- **Required work**
Copy out all lines where "this" appears.

- **Data shown**
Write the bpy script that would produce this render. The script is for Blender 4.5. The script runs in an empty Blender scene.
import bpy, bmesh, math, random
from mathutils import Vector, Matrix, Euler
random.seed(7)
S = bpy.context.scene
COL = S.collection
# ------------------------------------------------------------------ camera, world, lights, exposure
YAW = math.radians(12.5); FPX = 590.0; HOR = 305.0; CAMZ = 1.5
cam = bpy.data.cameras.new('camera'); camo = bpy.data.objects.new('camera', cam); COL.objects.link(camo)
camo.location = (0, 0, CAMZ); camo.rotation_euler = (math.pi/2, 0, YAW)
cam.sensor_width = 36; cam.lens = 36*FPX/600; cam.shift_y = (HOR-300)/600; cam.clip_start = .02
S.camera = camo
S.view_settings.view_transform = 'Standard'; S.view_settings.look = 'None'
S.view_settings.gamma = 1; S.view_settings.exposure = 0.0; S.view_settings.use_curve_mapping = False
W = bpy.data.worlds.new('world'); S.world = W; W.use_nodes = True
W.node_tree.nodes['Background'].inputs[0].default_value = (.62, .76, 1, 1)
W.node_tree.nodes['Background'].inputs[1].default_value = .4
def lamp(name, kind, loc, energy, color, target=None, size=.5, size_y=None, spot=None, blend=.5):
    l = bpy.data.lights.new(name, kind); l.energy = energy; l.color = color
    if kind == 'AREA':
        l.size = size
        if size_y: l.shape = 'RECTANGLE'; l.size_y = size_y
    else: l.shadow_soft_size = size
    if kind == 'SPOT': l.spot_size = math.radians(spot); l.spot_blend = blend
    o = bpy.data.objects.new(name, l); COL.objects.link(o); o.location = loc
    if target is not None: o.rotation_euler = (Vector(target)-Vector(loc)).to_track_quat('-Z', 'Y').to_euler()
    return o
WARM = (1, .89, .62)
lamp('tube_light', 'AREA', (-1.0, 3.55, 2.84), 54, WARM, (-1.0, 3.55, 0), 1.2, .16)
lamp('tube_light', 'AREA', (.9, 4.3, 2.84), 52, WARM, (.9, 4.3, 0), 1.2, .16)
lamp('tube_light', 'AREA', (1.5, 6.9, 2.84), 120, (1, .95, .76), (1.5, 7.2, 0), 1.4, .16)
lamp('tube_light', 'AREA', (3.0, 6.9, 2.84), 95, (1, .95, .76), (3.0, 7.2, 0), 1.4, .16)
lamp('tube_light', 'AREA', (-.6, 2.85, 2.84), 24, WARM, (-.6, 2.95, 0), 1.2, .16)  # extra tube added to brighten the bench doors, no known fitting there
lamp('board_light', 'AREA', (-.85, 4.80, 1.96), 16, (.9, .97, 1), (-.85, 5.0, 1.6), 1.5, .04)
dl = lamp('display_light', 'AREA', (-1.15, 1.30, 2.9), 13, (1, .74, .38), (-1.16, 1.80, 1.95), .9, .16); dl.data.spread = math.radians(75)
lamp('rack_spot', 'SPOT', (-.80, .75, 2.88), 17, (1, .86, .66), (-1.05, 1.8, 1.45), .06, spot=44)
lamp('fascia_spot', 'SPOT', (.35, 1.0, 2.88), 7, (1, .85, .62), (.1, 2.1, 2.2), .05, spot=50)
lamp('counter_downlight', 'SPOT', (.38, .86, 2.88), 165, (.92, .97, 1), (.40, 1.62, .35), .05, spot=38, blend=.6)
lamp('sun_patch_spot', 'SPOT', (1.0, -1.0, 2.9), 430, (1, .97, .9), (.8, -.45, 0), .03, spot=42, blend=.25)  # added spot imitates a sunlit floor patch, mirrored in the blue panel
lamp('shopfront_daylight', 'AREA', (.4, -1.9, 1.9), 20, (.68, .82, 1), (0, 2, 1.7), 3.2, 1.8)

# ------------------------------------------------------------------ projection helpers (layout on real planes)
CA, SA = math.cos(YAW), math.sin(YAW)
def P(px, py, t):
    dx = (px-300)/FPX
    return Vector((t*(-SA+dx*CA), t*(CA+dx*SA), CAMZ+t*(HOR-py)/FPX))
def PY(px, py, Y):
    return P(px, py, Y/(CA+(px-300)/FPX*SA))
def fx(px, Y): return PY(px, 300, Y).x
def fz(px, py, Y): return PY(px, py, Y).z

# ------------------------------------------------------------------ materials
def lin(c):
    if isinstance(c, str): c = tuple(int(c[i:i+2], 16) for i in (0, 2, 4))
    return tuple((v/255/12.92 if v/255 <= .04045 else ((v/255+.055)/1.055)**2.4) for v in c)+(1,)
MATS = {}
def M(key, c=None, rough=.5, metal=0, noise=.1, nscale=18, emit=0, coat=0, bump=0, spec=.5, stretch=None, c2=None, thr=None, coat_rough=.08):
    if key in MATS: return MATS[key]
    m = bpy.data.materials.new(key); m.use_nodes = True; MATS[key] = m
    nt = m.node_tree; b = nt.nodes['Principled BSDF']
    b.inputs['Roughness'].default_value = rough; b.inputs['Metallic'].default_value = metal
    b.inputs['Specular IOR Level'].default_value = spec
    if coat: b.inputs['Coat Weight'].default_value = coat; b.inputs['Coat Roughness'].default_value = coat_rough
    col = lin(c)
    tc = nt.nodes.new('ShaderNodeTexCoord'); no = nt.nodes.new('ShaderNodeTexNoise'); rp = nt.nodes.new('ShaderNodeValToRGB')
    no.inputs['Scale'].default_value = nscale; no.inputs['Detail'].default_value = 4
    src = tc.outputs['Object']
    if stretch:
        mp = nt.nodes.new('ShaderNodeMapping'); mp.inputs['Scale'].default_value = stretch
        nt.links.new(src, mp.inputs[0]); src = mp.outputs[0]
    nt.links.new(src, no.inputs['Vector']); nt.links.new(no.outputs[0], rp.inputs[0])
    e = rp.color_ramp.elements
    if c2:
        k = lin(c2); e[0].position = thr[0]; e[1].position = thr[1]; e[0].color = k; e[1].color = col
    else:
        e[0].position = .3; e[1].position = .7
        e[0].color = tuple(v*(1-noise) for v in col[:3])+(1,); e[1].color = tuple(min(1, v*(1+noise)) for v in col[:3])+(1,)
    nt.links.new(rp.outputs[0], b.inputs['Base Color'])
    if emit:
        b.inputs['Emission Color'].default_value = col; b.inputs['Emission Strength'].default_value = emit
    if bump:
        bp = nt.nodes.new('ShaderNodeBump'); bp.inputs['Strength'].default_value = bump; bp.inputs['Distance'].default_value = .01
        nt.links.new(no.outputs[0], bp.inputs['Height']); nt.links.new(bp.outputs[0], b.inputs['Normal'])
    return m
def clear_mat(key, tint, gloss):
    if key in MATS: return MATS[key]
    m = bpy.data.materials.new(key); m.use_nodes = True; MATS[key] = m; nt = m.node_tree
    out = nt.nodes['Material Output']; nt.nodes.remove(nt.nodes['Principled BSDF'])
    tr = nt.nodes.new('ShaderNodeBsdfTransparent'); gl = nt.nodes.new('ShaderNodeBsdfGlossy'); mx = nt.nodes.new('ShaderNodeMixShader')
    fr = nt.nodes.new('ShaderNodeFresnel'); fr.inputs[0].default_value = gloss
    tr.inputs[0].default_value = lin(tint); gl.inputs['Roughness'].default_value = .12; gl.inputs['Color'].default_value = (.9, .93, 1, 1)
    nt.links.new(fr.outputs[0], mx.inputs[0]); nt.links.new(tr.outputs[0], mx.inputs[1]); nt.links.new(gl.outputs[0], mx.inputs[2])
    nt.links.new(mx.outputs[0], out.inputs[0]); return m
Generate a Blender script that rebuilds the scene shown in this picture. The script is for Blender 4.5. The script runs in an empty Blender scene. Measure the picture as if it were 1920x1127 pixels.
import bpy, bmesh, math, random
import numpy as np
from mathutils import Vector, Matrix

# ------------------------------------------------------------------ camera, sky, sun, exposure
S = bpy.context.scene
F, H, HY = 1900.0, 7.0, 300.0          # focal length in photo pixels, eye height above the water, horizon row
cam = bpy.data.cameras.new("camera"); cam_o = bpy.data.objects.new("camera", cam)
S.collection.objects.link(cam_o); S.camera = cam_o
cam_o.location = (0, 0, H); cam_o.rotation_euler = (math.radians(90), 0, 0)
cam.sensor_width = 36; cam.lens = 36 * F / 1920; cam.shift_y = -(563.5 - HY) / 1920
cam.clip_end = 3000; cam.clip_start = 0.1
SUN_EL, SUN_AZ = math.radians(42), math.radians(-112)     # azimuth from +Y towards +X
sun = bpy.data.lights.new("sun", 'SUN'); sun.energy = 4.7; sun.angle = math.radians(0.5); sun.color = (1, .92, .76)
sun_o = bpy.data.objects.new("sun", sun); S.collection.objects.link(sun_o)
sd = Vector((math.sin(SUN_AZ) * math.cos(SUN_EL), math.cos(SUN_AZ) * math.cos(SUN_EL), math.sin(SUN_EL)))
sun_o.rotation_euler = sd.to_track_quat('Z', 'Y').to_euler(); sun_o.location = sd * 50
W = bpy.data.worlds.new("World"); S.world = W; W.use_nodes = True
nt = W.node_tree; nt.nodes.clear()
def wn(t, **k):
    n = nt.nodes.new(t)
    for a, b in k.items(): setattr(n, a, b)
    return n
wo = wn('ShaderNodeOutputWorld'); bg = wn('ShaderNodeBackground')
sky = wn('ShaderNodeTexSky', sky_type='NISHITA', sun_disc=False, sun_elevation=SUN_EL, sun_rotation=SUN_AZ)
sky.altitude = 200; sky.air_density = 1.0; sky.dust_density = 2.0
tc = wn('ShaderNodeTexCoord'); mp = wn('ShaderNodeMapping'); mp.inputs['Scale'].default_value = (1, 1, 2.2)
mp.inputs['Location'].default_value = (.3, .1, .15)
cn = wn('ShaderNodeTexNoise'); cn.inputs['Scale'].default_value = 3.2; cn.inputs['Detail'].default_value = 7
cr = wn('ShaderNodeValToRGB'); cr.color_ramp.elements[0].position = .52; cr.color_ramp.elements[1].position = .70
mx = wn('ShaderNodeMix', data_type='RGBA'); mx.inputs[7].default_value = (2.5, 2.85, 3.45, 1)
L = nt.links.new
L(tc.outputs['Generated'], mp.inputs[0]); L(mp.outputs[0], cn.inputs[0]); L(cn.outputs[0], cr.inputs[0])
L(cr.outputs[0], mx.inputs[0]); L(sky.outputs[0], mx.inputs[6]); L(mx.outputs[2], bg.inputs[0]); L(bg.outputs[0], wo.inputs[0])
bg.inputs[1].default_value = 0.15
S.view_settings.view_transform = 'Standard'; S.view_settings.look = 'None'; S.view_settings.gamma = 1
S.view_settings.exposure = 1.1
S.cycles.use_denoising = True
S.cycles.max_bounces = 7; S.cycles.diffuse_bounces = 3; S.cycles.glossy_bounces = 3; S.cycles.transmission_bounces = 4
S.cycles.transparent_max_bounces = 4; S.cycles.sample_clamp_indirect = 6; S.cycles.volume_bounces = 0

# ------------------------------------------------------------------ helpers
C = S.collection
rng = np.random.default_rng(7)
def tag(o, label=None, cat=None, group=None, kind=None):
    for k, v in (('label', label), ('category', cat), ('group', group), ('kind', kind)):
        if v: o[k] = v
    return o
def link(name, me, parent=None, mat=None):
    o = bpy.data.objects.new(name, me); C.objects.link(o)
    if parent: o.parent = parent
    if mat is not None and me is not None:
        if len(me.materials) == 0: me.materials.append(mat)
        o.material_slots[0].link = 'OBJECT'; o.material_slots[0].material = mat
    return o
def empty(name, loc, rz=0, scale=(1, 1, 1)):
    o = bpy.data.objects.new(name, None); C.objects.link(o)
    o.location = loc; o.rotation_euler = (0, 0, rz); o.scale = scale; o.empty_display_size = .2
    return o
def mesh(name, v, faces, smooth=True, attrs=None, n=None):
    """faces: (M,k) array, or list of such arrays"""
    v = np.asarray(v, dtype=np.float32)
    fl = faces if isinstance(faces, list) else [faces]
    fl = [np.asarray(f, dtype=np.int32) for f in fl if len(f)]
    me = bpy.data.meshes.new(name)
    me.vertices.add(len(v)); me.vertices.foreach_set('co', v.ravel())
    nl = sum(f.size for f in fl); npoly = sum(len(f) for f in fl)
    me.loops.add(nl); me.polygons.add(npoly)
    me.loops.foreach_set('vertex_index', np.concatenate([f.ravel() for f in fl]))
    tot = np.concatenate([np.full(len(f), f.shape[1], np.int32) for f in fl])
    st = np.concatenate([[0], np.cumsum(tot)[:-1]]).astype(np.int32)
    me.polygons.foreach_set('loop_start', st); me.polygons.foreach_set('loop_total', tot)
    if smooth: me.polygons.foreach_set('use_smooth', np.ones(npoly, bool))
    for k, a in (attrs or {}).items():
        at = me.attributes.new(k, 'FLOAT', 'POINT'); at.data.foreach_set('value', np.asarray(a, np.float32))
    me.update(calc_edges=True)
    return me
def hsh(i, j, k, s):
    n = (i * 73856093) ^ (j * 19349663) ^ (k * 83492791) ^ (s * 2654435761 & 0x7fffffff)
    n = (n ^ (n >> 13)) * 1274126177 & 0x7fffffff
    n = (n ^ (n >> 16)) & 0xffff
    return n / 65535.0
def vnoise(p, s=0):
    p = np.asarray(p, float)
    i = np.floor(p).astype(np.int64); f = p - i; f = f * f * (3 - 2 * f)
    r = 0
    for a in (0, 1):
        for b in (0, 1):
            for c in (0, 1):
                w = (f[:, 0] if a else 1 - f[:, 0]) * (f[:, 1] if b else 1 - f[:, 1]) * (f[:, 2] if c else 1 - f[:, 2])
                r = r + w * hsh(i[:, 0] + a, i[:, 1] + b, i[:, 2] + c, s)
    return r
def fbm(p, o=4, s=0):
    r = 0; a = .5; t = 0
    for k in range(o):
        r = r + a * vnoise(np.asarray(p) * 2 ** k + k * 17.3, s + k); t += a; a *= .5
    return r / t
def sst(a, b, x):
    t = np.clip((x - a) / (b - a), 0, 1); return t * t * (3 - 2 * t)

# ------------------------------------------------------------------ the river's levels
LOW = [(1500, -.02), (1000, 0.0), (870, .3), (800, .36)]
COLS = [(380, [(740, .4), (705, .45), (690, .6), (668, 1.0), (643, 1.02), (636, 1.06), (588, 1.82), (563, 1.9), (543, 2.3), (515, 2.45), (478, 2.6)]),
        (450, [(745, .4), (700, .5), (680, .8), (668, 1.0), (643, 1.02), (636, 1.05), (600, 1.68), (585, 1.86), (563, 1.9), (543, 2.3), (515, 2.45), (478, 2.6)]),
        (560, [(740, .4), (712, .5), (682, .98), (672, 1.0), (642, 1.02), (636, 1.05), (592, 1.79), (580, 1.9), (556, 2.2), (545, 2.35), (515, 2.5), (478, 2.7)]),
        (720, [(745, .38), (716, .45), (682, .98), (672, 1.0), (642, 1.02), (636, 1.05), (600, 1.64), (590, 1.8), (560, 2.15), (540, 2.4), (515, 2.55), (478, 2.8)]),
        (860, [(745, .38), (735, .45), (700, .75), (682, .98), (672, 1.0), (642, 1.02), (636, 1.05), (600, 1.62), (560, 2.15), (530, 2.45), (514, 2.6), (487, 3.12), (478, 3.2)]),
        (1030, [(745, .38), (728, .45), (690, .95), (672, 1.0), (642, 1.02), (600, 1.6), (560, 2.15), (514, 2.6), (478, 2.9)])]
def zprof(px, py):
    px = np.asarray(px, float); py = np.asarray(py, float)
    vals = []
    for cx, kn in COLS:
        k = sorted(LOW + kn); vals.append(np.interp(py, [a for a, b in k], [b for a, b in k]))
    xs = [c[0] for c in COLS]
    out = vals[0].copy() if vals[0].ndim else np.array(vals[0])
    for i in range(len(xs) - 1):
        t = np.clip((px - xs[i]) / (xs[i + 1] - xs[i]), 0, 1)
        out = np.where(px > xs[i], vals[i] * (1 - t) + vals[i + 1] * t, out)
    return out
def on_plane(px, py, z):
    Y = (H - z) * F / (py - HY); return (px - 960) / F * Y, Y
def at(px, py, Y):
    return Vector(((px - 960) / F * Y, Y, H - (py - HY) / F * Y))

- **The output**
Write the bpy script that would produce this render. The script is for Blender 4.5. The script runs in an empty Blender scene.
Generate a Blender script that rebuilds the scene shown in this picture. The script is for Blender 4.5. The script runs in an empty Blender scene. Measure the picture as if it were 1920x1127 pixels.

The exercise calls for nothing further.